## Objective
Extract the complete data exactly as given.

[Stored items from a collection]
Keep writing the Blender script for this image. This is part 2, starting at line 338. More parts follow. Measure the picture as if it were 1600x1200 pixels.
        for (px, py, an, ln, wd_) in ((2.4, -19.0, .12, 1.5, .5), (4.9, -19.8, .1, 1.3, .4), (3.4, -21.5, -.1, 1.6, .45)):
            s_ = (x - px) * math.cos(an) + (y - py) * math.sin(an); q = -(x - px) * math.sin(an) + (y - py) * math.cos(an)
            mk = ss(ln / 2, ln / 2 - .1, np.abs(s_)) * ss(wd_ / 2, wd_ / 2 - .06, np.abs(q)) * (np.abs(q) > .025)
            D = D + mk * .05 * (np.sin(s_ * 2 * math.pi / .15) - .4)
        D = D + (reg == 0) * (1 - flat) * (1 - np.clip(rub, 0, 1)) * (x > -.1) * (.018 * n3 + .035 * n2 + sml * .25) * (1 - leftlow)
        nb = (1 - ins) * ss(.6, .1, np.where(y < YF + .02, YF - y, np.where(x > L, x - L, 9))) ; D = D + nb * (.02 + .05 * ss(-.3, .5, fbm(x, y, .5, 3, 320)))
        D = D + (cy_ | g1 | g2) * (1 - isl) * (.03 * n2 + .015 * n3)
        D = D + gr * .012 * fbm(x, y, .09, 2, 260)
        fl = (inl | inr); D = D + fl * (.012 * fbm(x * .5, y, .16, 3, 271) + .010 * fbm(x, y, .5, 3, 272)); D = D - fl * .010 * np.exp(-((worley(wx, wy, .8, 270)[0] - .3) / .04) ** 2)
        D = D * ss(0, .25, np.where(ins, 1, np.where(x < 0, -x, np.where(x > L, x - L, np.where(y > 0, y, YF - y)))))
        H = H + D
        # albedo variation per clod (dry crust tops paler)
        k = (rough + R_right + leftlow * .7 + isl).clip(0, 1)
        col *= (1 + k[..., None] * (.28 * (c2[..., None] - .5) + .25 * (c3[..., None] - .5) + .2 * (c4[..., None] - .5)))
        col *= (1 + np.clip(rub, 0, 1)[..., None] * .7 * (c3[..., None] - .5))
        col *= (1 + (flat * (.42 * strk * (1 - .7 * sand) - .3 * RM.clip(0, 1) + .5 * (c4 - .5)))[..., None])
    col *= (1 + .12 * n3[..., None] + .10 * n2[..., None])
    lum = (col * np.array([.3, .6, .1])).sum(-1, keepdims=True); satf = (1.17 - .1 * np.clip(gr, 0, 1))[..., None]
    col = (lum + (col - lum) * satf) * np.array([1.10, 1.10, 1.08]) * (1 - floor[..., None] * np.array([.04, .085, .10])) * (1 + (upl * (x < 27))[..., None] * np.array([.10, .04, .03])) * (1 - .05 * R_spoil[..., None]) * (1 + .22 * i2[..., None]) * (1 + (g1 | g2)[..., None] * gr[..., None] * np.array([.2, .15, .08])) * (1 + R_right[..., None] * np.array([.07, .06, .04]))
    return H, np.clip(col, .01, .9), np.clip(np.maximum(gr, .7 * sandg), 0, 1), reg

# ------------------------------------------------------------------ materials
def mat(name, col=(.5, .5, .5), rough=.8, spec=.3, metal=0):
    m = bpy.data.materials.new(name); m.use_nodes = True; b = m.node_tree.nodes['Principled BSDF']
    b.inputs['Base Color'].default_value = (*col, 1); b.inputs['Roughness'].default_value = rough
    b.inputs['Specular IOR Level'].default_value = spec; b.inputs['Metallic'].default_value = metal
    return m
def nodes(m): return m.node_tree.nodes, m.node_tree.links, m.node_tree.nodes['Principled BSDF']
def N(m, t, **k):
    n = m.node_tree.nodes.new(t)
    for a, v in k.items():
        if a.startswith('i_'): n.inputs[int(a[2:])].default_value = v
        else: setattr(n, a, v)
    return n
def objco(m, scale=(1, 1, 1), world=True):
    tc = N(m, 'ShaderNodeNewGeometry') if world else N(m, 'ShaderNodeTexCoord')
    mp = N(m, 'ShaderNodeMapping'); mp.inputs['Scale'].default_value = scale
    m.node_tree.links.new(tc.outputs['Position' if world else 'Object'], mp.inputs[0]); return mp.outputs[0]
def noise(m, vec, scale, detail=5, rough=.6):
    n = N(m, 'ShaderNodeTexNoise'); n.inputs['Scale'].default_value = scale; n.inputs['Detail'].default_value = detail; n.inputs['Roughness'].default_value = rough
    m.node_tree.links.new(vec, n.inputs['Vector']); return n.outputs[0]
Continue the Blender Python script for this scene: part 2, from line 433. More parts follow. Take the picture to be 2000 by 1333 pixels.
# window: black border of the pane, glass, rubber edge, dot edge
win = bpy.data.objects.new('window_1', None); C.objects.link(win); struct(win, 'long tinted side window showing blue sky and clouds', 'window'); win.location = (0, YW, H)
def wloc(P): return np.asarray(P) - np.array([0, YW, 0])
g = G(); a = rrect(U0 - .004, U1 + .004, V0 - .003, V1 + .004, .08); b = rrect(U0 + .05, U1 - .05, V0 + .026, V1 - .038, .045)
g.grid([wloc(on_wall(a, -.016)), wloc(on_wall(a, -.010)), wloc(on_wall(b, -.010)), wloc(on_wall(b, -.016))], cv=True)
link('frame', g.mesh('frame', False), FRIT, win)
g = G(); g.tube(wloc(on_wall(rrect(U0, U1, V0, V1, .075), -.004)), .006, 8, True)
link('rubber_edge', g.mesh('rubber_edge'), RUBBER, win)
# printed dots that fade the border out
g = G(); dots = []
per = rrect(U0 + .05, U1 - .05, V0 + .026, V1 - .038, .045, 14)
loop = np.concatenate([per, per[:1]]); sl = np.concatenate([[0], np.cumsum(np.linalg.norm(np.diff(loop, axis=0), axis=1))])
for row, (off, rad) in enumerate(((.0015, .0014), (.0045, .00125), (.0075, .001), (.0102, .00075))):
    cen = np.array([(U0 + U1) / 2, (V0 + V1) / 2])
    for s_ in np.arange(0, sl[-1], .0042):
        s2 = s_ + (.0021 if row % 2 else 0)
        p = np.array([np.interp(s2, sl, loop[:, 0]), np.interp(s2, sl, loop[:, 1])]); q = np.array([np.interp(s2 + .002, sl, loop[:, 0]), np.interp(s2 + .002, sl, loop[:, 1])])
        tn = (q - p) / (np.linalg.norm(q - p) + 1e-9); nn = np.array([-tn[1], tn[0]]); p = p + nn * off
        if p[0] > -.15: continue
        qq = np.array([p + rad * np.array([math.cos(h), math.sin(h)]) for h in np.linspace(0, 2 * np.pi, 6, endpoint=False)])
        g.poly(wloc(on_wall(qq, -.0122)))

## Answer
Keep writing the Blender script for this image. This is part 2, starting at line 338. More parts follow. Measure the picture as if it were 1600x1200 pixels.
        for (px, py, an, ln, wd_) in ((2.4, -19.0, .12, 1.5, .5), (4.9, -19.8, .1, 1.3, .4), (3.4, -21.5, -.1, 1.6, .45)):
            s_ = (x - px) * math.cos(an) + (y - py) * math.sin(an); q = -(x - px) * math.sin(an) + (y - py) * math.cos(an)
            mk = ss(ln / 2, ln / 2 - .1, np.abs(s_)) * ss(wd_ / 2, wd_ / 2 - .06, np.abs(q)) * (np.abs(q) > .025)
            D = D + mk * .05 * (np.sin(s_ * 2 * math.pi / .15) - .4)
        D = D + (reg == 0) * (1 - flat) * (1 - np.clip(rub, 0, 1)) * (x > -.1) * (.018 * n3 + .035 * n2 + sml * .25) * (1 - leftlow)
        nb = (1 - ins) * ss(.6, .1, np.where(y < YF + .02, YF - y, np.where(x > L, x - L, 9))) ; D = D + nb * (.02 + .05 * ss(-.3, .5, fbm(x, y, .5, 3, 320)))
        D = D + (cy_ | g1 | g2) * (1 - isl) * (.03 * n2 + .015 * n3)
        D = D + gr * .012 * fbm(x, y, .09, 2, 260)
        fl = (inl | inr); D = D + fl * (.012 * fbm(x * .5, y, .16, 3, 271) + .010 * fbm(x, y, .5, 3, 272)); D = D - fl * .010 * np.exp(-((worley(wx, wy, .8, 270)[0] - .3) / .04) ** 2)
        D = D * ss(0, .25, np.where(ins, 1, np.where(x < 0, -x, np.where(x > L, x - L, np.where(y > 0, y, YF - y)))))
        H = H + D
        # albedo variation per clod (dry crust tops paler)
        k = (rough + R_right + leftlow * .7 + isl).clip(0, 1)
        col *= (1 + k[..., None] * (.28 * (c2[..., None] - .5) + .25 * (c3[..., None] - .5) + .2 * (c4[..., None] - .5)))
        col *= (1 + np.clip(rub, 0, 1)[..., None] * .7 * (c3[..., None] - .5))
        col *= (1 + (flat * (.42 * strk * (1 - .7 * sand) - .3 * RM.clip(0, 1) + .5 * (c4 - .5)))[..., None])
    col *= (1 + .12 * n3[..., None] + .10 * n2[..., None])
    lum = (col * np.array([.3, .6, .1])).sum(-1, keepdims=True); satf = (1.17 - .1 * np.clip(gr, 0, 1))[..., None]
    col = (lum + (col - lum) * satf) * np.array([1.10, 1.10, 1.08]) * (1 - floor[..., None] * np.array([.04, .085, .10])) * (1 + (upl * (x < 27))[..., None] * np.array([.10, .04, .03])) * (1 - .05 * R_spoil[..., None]) * (1 + .22 * i2[..., None]) * (1 + (g1 | g2)[..., None] * gr[..., None] * np.array([.2, .15, .08])) * (1 + R_right[..., None] * np.array([.07, .06, .04]))
    return H, np.clip(col, .01, .9), np.clip(np.maximum(gr, .7 * sandg), 0, 1), reg

# ------------------------------------------------------------------ materials
def mat(name, col=(.5, .5, .5), rough=.8, spec=.3, metal=0):
    m = bpy.data.materials.new(name); m.use_nodes = True; b = m.node_tree.nodes['Principled BSDF']
    b.inputs['Base Color'].default_value = (*col, 1); b.inputs['Roughness'].default_value = rough
    b.inputs['Specular IOR Level'].default_value = spec; b.inputs['Metallic'].default_value = metal
    return m
def nodes(m): return m.node_tree.nodes, m.node_tree.links, m.node_tree.nodes['Principled BSDF']
def N(m, t, **k):
    n = m.node_tree.nodes.new(t)
    for a, v in k.items():
        if a.startswith('i_'): n.inputs[int(a[2:])].default_value = v
        else: setattr(n, a, v)
    return n
def objco(m, scale=(1, 1, 1), world=True):
    tc = N(m, 'ShaderNodeNewGeometry') if world else N(m, 'ShaderNodeTexCoord')
    mp = N(m, 'ShaderNodeMapping'); mp.inputs['Scale'].default_value = scale
    m.node_tree.links.new(tc.outputs['Position' if world else 'Object'], mp.inputs[0]); return mp.outputs[0]
def noise(m, vec, scale, detail=5, rough=.6):
    n = N(m, 'ShaderNodeTexNoise'); n.inputs['Scale'].default_value = scale; n.inputs['Detail'].default_value = detail; n.inputs['Roughness'].default_value = rough
    m.node_tree.links.new(vec, n.inputs['Vector']); return n.outputs[0]
Continue the Blender Python script for this scene: part 2, from line 433. More parts follow. Take the picture to be 2000 by 1333 pixels.
# window: black border of the pane, glass, rubber edge, dot edge
win = bpy.data.objects.new('window_1', None); C.objects.link(win); struct(win, 'long tinted side window showing blue sky and clouds', 'window'); win.location = (0, YW, H)
def wloc(P): return np.asarray(P) - np.array([0, YW, 0])
g = G(); a = rrect(U0 - .004, U1 + .004, V0 - .003, V1 + .004, .08); b = rrect(U0 + .05, U1 - .05, V0 + .026, V1 - .038, .045)
g.grid([wloc(on_wall(a, -.016)), wloc(on_wall(a, -.010)), wloc(on_wall(b, -.010)), wloc(on_wall(b, -.016))], cv=True)
link('frame', g.mesh('frame', False), FRIT, win)
g = G(); g.tube(wloc(on_wall(rrect(U0, U1, V0, V1, .075), -.004)), .006, 8, True)
link('rubber_edge', g.mesh('rubber_edge'), RUBBER, win)
# printed dots that fade the border out
g = G(); dots = []
per = rrect(U0 + .05, U1 - .05, V0 + .026, V1 - .038, .045, 14)
loop = np.concatenate([per, per[:1]]); sl = np.concatenate([[0], np.cumsum(np.linalg.norm(np.diff(loop, axis=0), axis=1))])
for row, (off, rad) in enumerate(((.0015, .0014), (.0045, .00125), (.0075, .001), (.0102, .00075))):
    cen = np.array([(U0 + U1) / 2, (V0 + V1) / 2])
    for s_ in np.arange(0, sl[-1], .0042):
        s2 = s_ + (.0021 if row % 2 else 0)
        p = np.array([np.interp(s2, sl, loop[:, 0]), np.interp(s2, sl, loop[:, 1])]); q = np.array([np.interp(s2 + .002, sl, loop[:, 0]), np.interp(s2 + .002, sl, loop[:, 1])])
        tn = (q - p) / (np.linalg.norm(q - p) + 1e-9); nn = np.array([-tn[1], tn[0]]); p = p + nn * off
        if p[0] > -.15: continue
        qq = np.array([p + rad * np.array([math.cos(h), math.sin(h)]) for h in np.linspace(0, 2 * np.pi, 6, endpoint=False)])
        g.poly(wloc(on_wall(qq, -.0122)))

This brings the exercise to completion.